• **DATA LINES**:

BEGIN

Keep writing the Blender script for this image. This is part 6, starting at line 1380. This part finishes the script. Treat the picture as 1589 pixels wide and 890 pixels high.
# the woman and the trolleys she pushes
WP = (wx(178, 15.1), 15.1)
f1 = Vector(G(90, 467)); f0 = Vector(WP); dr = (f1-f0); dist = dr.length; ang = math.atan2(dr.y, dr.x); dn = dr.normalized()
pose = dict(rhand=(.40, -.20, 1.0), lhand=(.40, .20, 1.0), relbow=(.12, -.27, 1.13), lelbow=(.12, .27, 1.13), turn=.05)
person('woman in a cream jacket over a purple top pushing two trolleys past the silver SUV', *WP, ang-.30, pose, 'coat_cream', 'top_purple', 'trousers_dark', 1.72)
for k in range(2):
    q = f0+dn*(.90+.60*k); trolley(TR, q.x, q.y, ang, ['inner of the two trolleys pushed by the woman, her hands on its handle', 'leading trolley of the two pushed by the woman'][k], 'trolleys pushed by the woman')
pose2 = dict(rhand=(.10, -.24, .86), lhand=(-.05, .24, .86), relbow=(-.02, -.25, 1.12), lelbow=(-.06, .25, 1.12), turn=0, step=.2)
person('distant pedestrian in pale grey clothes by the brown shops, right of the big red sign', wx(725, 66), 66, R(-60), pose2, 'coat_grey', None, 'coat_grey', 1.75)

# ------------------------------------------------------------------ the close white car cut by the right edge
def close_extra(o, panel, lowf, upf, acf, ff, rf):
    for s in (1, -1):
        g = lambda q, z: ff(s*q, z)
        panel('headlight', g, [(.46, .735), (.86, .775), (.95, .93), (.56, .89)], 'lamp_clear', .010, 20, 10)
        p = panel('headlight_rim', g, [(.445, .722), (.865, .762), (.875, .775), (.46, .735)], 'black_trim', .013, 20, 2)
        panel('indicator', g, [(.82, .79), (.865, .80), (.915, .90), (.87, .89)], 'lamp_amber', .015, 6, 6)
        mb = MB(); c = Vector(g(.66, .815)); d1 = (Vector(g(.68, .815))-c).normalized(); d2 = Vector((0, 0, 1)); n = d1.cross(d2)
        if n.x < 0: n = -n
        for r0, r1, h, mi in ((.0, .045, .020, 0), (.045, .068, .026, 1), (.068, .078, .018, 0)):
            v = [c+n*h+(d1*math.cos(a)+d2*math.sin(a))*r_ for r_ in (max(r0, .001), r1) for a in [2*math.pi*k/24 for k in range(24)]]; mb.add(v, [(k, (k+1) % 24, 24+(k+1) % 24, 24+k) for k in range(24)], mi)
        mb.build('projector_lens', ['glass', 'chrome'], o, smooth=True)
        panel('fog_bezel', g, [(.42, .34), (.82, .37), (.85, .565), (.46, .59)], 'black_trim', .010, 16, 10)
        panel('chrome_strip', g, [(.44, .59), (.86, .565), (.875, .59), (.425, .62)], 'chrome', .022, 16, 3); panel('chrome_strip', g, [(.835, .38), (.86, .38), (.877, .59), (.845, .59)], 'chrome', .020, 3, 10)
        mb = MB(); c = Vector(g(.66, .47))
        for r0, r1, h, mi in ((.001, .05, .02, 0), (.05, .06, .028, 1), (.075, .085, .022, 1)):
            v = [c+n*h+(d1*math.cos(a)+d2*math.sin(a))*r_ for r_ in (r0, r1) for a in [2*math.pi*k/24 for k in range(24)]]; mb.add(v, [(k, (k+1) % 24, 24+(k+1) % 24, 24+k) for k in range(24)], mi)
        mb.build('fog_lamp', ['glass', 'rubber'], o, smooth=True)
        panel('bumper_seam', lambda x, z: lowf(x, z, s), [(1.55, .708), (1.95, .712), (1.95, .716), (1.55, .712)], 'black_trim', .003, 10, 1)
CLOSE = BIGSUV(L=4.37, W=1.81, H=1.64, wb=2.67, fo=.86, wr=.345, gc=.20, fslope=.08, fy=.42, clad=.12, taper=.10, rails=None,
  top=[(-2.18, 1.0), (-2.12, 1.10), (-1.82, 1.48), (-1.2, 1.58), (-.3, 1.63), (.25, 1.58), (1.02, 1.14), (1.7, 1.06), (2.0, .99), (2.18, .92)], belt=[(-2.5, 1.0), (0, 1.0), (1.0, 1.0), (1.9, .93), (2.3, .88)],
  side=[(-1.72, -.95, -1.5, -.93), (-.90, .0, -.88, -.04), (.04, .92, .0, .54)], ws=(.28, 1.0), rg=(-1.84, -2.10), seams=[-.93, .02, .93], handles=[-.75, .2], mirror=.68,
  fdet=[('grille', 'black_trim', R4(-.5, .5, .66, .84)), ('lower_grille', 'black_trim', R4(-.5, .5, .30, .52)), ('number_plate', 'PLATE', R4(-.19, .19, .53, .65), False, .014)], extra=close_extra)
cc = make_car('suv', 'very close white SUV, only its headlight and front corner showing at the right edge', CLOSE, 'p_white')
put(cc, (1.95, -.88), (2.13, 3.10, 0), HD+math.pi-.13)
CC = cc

END

Return nothing but the lines from the first line of the listing through the line with "person('distant pedestrian in", please, keeping every one of them unchanged.

• **THE COMPLETED TASK**:
Keep writing the Blender script for this image. This is part 6, starting at line 1380. This part finishes the script. Treat the picture as 1589 pixels wide and 890 pixels high.
# the woman and the trolleys she pushes
WP = (wx(178, 15.1), 15.1)
f1 = Vector(G(90, 467)); f0 = Vector(WP); dr = (f1-f0); dist = dr.length; ang = math.atan2(dr.y, dr.x); dn = dr.normalized()
pose = dict(rhand=(.40, -.20, 1.0), lhand=(.40, .20, 1.0), relbow=(.12, -.27, 1.13), lelbow=(.12, .27, 1.13), turn=.05)
person('woman in a cream jacket over a purple top pushing two trolleys past the silver SUV', *WP, ang-.30, pose, 'coat_cream', 'top_purple', 'trousers_dark', 1.72)
for k in range(2):
    q = f0+dn*(.90+.60*k); trolley(TR, q.x, q.y, ang, ['inner of the two trolleys pushed by the woman, her hands on its handle', 'leading trolley of the two pushed by the woman'][k], 'trolleys pushed by the woman')
pose2 = dict(rhand=(.10, -.24, .86), lhand=(-.05, .24, .86), relbow=(-.02, -.25, 1.12), lelbow=(-.06, .25, 1.12), turn=0, step=.2)
person('distant pedestrian in pale grey clothes by the brown shops, right of the big red sign', wx(725, 66), 66, R(-60), pose2, 'coat_grey', None, 'coat_grey', 1.75)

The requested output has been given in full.